Like the tablespoon, the teaspoon gets used largely to measure when cooking. However, some people still use teaspoons to stir and drink tea, thanks to their small, lightweight size. A teaspoon is equivalent to 5 mL.

Things to Consider

It can sometimes be a challenge to decide what type of spoon to use in the kitchen. There are a couple of things that you should consider when choosing the right spoon:

  • Large, shallow spoons promote fast cooling and congealing
  • Deep spoons such as ladles keep liquids warm and fresh
  • Slotted spoons allow you to scoop solid food out of broth or liquid
  • Metal and ceramic make better insulators than wood or plastic
  • Spoons made of metal or ceramic may damage Teflon and other delicate cookware
  • Some foods, such as caviar, react with materials such as metal and require an inert spoon

Frequently Asked Questions

Here, we’ll answer some of the most common questions people have about the different types of spoons.

What kind of utensil is a spoon?

Spoons are a common style of cutlery found in most Western cultures. While there are many different varieties, they all share the same basic design. At the top is a shallow, hollowed-out bowl used for scooping, known as the head. This head is attached to a handle for ease of use.

How many types of spoons are there?

There is a near-endless variety of different types of spoons that you can find available at your local home goods store or restaurant supply shop. In some places, certain styles may also go by other names.

What spoons are used for measuring?

Tablespoons and teaspoons are some of the most common spoons used to measure liquids or powders. One teaspoon holds 5 mL, while one tablespoon holds 15 mL. Most measuring spoon sets also contain half or quarter measurements for easier cooking.

What is a spoon and pusher?

While pushers are no longer widely used, you may sometimes see them included in formal table settings or sold with nice silverware sets. A pusher is a flat, shovel-like utensil used to move food onto a spoon.

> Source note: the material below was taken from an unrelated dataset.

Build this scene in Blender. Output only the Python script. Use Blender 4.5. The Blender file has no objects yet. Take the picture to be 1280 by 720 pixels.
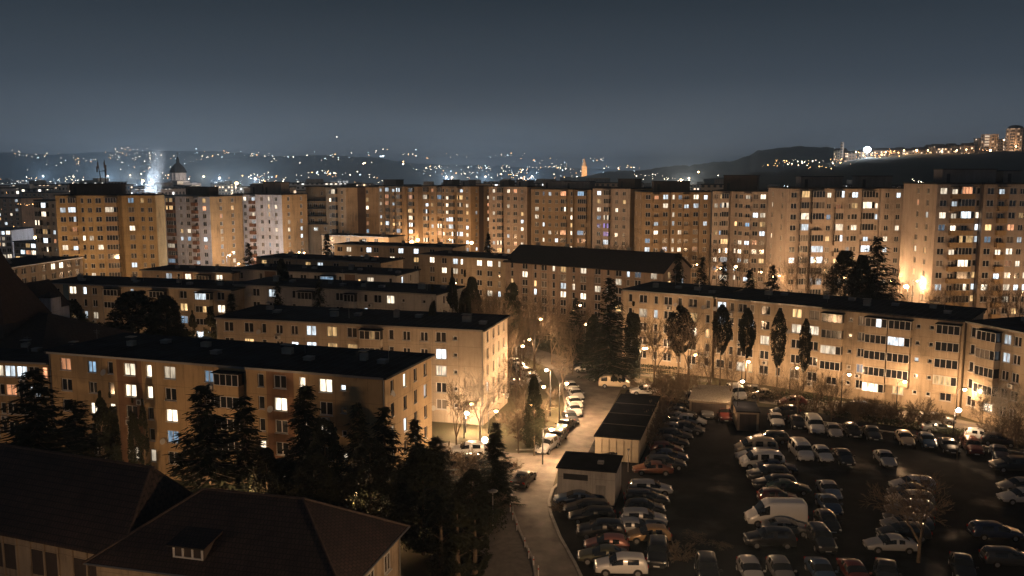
import bpy, math, random, bmesh
from mathutils import Vector, Matrix, noise
R = math.radians
random.seed(7)
sc = bpy.context.scene
col = sc.collection
H = 33.0; F = 1100.0; P = math.atan(144/F)
cp, sp_ = math.cos(P), math.sin(P)

# ---------- camera maths (photo pixels 1280x720 -> metres) ----------
def ground(u, v, z=0.0):
    a = (u-640)/F; b = (360-v)/F
    dx, dy, dz = a, cp + b*sp_, -sp_ + b*cp
    t = (z-H)/dz
    return (dx*t, dy*t)
def xat(u, Y, z=0.0):
    return (u-640)/F*(Y*cp + (H-z)*sp_)
def zat(v, Y):
    b = (360-v)/F
    return H + Y*(-sp_ + b*cp)/(cp + b*sp_)
def uof(X, Y, z):
    return 640 + F*X/(Y*cp+(H-z)*sp_)

# ---------- mesh helper ----------
class MB:
    def __init__(s): s.v=[]; s.f=[]; s.m=[]
    def face(s, pts, m=0):
        b=len(s.v); s.v += [tuple(p) for p in pts]; s.f.append(tuple(range(b,b+len(pts)))); s.m.append(m)
    def box(s, x0,x1,y0,y1,z0,z1, m=0, skip=''):
        b=len(s.v)
        s.v += [(x0,y0,z0),(x1,y0,z0),(x1,y1,z0),(x0,y1,z0),(x0,y0,z1),(x1,y0,z1),(x1,y1,z1),(x0,y1,z1)]
        for k,q in (('b',(3,2,1,0)),('t',(4,5,6,7)),('f',(0,1,5,4)),('r',(1,2,6,5)),('k',(2,3,7,6)),('l',(3,0,4,7))):
            if k not in skip: s.f.append(tuple(b+i for i in q)); s.m.append(m)
    def tube(s, p, q, r0, r1, n=6, m=0, cap=False):
        p=Vector(p); q=Vector(q); d=(q-p)
        if d.length<1e-6: return
        d.normalize(); a=d.orthogonal().normalized(); c=d.cross(a)
        b=len(s.v)
        for (o,r) in ((p,r0),(q,r1)):
            for i in range(n):
                t=2*math.pi*i/n; s.v.append(tuple(o+a*(r*math.cos(t))+c*(r*math.sin(t))))
        for i in range(n):
            j=(i+1)%n; s.f.append((b+i,b+j,b+n+j,b+n+i)); s.m.append(m)
        if cap:
            s.f.append(tuple(b+n+i for i in range(n))); s.m.append(m)
            s.f.append(tuple(b+n-1-i for i in range(n))); s.m.append(m)
    def ball(s, c, r, m=0, nu=10, nv=6, sz=1.0):
        b=len(s.v)
        for j in range(nv+1):
            ph=math.pi*j/nv
            for i in range(nu):
                t=2*math.pi*i/nu
                s.v.append((c[0]+r*math.sin(ph)*math.cos(t), c[1]+r*math.sin(ph)*math.sin(t), c[2]+sz*r*math.cos(ph)))
        for j in range(nv):
            for i in range(nu):
                k=(i+1)%nu
                s.f.append((b+j*nu+i, b+(j+1)*nu+i, b+(j+1)*nu+k, b+j*nu+k)); s.m.append(m)
    def prism(s, poly, z0, z1, m=0, mt=None):
        n=len(poly); b=len(s.v)
        s.v += [(x,y,z0) for x,y in poly]+[(x,y,z1) for x,y in poly]
        s.f.append(tuple(b+n+i for i in range(n))); s.m.append(m if mt is None else mt)
        for i in range(n):
            j=(i+1)%n; s.f.append((b+i,b+j,b+n+j,b+n+i)); s.m.append(m)
    def mesh(s, name, mats, smooth=False):
        me=bpy.data.meshes.new(name); me.from_pydata(s.v,[],s.f)
        for m in mats: me.materials.append(m)
        if len(mats)>1: me.polygons.foreach_set('material_index', s.m)
        if smooth: me.polygons.foreach_set('use_smooth',[True]*len(s.f))
        me.update(); return me
    def build(s, name, mats, parent=None, smooth=False, loc=None, rz=0):
        if not isinstance(mats,(list,tuple)): mats=[mats]
        return link(name, s.mesh(name, mats, smooth), parent, loc, rz)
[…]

What are the spoons in a table setting?

Typically, you will see three spoons present in a traditional table setting. At the top of the plate, a small dessert spoon sits above a cake fork. There will be a large soup spoon used in early courses to the rightmost side of the plate. To the soup spoon’s immediate left sits a smaller teaspoon.

So, How Many Types of Spoons Are There?

While we’ve covered the most common types of spoons that you’ll see in your kitchen or dining room, this is only a fraction of the styles out there.

Spoons come in every shape and size to help improve our culinary experience, from cooking to serving. When you know the best type of spoon to suit your needs, you’ll be amazed at what a difference it can make during mealtimes.